__Written problem__
Print the listing that follows, character for character.

__Dataset extract__
☆ ☆ ☆ ☆ ☆

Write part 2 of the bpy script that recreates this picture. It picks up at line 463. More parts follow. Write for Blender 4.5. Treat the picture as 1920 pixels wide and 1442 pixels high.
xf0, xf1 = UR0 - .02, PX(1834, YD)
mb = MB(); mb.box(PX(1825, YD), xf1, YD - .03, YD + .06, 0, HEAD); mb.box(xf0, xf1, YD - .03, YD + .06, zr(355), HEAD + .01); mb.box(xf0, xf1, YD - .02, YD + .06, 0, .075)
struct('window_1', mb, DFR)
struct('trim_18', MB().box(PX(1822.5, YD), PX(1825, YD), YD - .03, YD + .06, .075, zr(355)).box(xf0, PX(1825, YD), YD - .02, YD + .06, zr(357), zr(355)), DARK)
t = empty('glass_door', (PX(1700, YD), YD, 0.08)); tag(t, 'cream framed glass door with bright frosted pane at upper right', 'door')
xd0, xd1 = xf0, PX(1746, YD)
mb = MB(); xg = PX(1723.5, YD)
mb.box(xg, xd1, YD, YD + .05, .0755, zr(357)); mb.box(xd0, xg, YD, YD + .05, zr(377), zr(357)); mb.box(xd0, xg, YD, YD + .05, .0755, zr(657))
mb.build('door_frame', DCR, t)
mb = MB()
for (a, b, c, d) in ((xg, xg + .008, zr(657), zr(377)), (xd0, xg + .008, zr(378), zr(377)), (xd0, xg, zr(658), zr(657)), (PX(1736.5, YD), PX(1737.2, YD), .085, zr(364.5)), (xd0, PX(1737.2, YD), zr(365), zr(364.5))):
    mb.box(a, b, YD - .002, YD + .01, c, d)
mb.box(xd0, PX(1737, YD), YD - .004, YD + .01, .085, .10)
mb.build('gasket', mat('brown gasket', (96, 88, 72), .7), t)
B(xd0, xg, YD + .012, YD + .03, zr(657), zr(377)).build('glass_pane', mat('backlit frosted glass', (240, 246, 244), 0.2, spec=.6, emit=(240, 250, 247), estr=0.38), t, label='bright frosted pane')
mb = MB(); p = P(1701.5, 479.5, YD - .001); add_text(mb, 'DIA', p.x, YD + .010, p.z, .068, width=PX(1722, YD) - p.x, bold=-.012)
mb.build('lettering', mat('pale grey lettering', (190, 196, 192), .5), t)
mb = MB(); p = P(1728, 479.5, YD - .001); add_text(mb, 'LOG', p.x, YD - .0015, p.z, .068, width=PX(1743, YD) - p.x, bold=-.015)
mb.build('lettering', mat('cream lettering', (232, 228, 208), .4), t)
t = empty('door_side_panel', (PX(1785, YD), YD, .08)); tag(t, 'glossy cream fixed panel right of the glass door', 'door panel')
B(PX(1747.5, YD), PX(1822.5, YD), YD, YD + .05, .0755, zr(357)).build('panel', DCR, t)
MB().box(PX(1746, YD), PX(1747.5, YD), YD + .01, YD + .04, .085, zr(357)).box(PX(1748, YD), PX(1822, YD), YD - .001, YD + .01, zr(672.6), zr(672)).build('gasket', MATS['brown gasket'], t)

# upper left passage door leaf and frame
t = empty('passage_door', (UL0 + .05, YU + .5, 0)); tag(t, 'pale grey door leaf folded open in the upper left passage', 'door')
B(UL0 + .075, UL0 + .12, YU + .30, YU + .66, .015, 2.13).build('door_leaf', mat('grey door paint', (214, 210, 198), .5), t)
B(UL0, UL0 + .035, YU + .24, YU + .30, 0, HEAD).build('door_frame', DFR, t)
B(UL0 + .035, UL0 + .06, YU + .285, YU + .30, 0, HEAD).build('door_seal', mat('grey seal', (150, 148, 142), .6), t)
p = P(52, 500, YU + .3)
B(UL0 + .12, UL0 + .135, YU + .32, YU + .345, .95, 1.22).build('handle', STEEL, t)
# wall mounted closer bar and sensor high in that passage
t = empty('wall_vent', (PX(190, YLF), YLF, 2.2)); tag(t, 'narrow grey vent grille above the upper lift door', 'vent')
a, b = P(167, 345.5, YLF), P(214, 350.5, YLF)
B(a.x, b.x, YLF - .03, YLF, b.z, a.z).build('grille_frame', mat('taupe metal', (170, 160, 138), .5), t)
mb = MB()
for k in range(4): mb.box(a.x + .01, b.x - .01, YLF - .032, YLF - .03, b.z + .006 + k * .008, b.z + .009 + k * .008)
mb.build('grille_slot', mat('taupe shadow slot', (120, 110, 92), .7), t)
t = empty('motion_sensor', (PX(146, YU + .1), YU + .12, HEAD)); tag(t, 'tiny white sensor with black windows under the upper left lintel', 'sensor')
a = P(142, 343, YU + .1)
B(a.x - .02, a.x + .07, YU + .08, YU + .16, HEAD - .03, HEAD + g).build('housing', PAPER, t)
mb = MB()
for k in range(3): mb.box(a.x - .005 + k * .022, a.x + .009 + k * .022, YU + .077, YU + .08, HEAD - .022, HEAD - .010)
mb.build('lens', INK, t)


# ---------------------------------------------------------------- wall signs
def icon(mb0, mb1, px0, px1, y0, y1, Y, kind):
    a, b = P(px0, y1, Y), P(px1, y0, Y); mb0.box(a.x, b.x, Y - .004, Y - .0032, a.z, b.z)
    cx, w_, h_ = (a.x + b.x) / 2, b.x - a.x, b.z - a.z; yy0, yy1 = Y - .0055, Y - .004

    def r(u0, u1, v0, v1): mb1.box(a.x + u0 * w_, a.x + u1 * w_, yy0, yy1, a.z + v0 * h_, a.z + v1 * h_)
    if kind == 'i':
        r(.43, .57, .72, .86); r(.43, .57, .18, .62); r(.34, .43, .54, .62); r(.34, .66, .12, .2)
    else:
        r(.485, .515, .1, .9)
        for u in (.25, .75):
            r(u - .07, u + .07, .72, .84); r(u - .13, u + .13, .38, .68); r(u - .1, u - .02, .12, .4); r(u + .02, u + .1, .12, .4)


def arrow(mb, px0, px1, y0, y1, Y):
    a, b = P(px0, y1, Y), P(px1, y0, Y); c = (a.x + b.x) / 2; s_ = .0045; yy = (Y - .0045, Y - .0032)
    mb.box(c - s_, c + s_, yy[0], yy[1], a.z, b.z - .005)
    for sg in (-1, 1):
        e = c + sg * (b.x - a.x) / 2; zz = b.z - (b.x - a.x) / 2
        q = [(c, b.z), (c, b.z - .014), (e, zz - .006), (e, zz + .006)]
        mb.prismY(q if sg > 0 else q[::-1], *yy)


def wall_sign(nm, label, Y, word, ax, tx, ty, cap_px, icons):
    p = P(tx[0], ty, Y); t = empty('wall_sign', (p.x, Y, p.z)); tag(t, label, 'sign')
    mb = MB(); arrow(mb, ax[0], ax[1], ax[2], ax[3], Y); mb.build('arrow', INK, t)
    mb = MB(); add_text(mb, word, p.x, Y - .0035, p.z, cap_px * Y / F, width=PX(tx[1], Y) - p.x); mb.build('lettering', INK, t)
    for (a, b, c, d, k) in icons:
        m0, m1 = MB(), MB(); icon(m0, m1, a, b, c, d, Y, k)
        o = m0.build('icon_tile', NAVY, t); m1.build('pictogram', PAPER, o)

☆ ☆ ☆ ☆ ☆

__Task answer__
Write part 2 of the bpy script that recreates this picture. It picks up at line 463. More parts follow. Write for Blender 4.5. Treat the picture as 1920 pixels wide and 1442 pixels high.
xf0, xf1 = UR0 - .02, PX(1834, YD)
mb = MB(); mb.box(PX(1825, YD), xf1, YD - .03, YD + .06, 0, HEAD); mb.box(xf0, xf1, YD - .03, YD + .06, zr(355), HEAD + .01); mb.box(xf0, xf1, YD - .02, YD + .06, 0, .075)
struct('window_1', mb, DFR)
struct('trim_18', MB().box(PX(1822.5, YD), PX(1825, YD), YD - .03, YD + .06, .075, zr(355)).box(xf0, PX(1825, YD), YD - .02, YD + .06, zr(357), zr(355)), DARK)
t = empty('glass_door', (PX(1700, YD), YD, 0.08)); tag(t, 'cream framed glass door with bright frosted pane at upper right', 'door')
xd0, xd1 = xf0, PX(1746, YD)
mb = MB(); xg = PX(1723.5, YD)
mb.box(xg, xd1, YD, YD + .05, .0755, zr(357)); mb.box(xd0, xg, YD, YD + .05, zr(377), zr(357)); mb.box(xd0, xg, YD, YD + .05, .0755, zr(657))
mb.build('door_frame', DCR, t)
mb = MB()
for (a, b, c, d) in ((xg, xg + .008, zr(657), zr(377)), (xd0, xg + .008, zr(378), zr(377)), (xd0, xg, zr(658), zr(657)), (PX(1736.5, YD), PX(1737.2, YD), .085, zr(364.5)), (xd0, PX(1737.2, YD), zr(365), zr(364.5))):
    mb.box(a, b, YD - .002, YD + .01, c, d)
mb.box(xd0, PX(1737, YD), YD - .004, YD + .01, .085, .10)
mb.build('gasket', mat('brown gasket', (96, 88, 72), .7), t)
B(xd0, xg, YD + .012, YD + .03, zr(657), zr(377)).build('glass_pane', mat('backlit frosted glass', (240, 246, 244), 0.2, spec=.6, emit=(240, 250, 247), estr=0.38), t, label='bright frosted pane')
mb = MB(); p = P(1701.5, 479.5, YD - .001); add_text(mb, 'DIA', p.x, YD + .010, p.z, .068, width=PX(1722, YD) - p.x, bold=-.012)
mb.build('lettering', mat('pale grey lettering', (190, 196, 192), .5), t)
mb = MB(); p = P(1728, 479.5, YD - .001); add_text(mb, 'LOG', p.x, YD - .0015, p.z, .068, width=PX(1743, YD) - p.x, bold=-.015)
mb.build('lettering', mat('cream lettering', (232, 228, 208), .4), t)
t = empty('door_side_panel', (PX(1785, YD), YD, .08)); tag(t, 'glossy cream fixed panel right of the glass door', 'door panel')
B(PX(1747.5, YD), PX(1822.5, YD), YD, YD + .05, .0755, zr(357)).build('panel', DCR, t)
MB().box(PX(1746, YD), PX(1747.5, YD), YD + .01, YD + .04, .085, zr(357)).box(PX(1748, YD), PX(1822, YD), YD - .001, YD + .01, zr(672.6), zr(672)).build('gasket', MATS['brown gasket'], t)

# upper left passage door leaf and frame
t = empty('passage_door', (UL0 + .05, YU + .5, 0)); tag(t, 'pale grey door leaf folded open in the upper left passage', 'door')
B(UL0 + .075, UL0 + .12, YU + .30, YU + .66, .015, 2.13).build('door_leaf', mat('grey door paint', (214, 210, 198), .5), t)
B(UL0, UL0 + .035, YU + .24, YU + .30, 0, HEAD).build('door_frame', DFR, t)
B(UL0 + .035, UL0 + .06, YU + .285, YU + .30, 0, HEAD).build('door_seal', mat('grey seal', (150, 148, 142), .6), t)
p = P(52, 500, YU + .3)
B(UL0 + .12, UL0 + .135, YU + .32, YU + .345, .95, 1.22).build('handle', STEEL, t)
# wall mounted closer bar and sensor high in that passage
t = empty('wall_vent', (PX(190, YLF), YLF, 2.2)); tag(t, 'narrow grey vent grille above the upper lift door', 'vent')
a, b = P(167, 345.5, YLF), P(214, 350.5, YLF)
B(a.x, b.x, YLF - .03, YLF, b.z, a.z).build('grille_frame', mat('taupe metal', (170, 160, 138), .5), t)
mb = MB()
for k in range(4): mb.box(a.x + .01, b.x - .01, YLF - .032, YLF - .03, b.z + .006 + k * .008, b.z + .009 + k * .008)
mb.build('grille_slot', mat('taupe shadow slot', (120, 110, 92), .7), t)
t = empty('motion_sensor', (PX(146, YU + .1), YU + .12, HEAD)); tag(t, 'tiny white sensor with black windows under the upper left lintel', 'sensor')
a = P(142, 343, YU + .1)
B(a.x - .02, a.x + .07, YU + .08, YU + .16, HEAD - .03, HEAD + g).build('housing', PAPER, t)
mb = MB()
for k in range(3): mb.box(a.x - .005 + k * .022, a.x + .009 + k * .022, YU + .077, YU + .08, HEAD - .022, HEAD - .010)
mb.build('lens', INK, t)


# ---------------------------------------------------------------- wall signs
def icon(mb0, mb1, px0, px1, y0, y1, Y, kind):
    a, b = P(px0, y1, Y), P(px1, y0, Y); mb0.box(a.x, b.x, Y - .004, Y - .0032, a.z, b.z)
    cx, w_, h_ = (a.x + b.x) / 2, b.x - a.x, b.z - a.z; yy0, yy1 = Y - .0055, Y - .004

    def r(u0, u1, v0, v1): mb1.box(a.x + u0 * w_, a.x + u1 * w_, yy0, yy1, a.z + v0 * h_, a.z + v1 * h_)
    if kind == 'i':
        r(.43, .57, .72, .86); r(.43, .57, .18, .62); r(.34, .43, .54, .62); r(.34, .66, .12, .2)
    else:
        r(.485, .515, .1, .9)
        for u in (.25, .75):
            r(u - .07, u + .07, .72, .84); r(u - .13, u + .13, .38, .68); r(u - .1, u - .02, .12, .4); r(u + .02, u + .1, .12, .4)


def arrow(mb, px0, px1, y0, y1, Y):
    a, b = P(px0, y1, Y), P(px1, y0, Y); c = (a.x + b.x) / 2; s_ = .0045; yy = (Y - .0045, Y - .0032)
    mb.box(c - s_, c + s_, yy[0], yy[1], a.z, b.z - .005)
    for sg in (-1, 1):
        e = c + sg * (b.x - a.x) / 2; zz = b.z - (b.x - a.x) / 2
        q = [(c, b.z), (c, b.z - .014), (e, zz - .006), (e, zz + .006)]
        mb.prismY(q if sg > 0 else q[::-1], *yy)


def wall_sign(nm, label, Y, word, ax, tx, ty, cap_px, icons):
    p = P(tx[0], ty, Y); t = empty('wall_sign', (p.x, Y, p.z)); tag(t, label, 'sign')
    mb = MB(); arrow(mb, ax[0], ax[1], ax[2], ax[3], Y); mb.build('arrow', INK, t)
    mb = MB(); add_text(mb, word, p.x, Y - .0035, p.z, cap_px * Y / F, width=PX(tx[1], Y) - p.x); mb.build('lettering', INK, t)
    for (a, b, c, d, k) in icons:
        m0, m1 = MB(), MB(); icon(m0, m1, a, b, c, d, Y, k)
        o = m0.build('icon_tile', NAVY, t); m1.build('pictogram', PAPER, o)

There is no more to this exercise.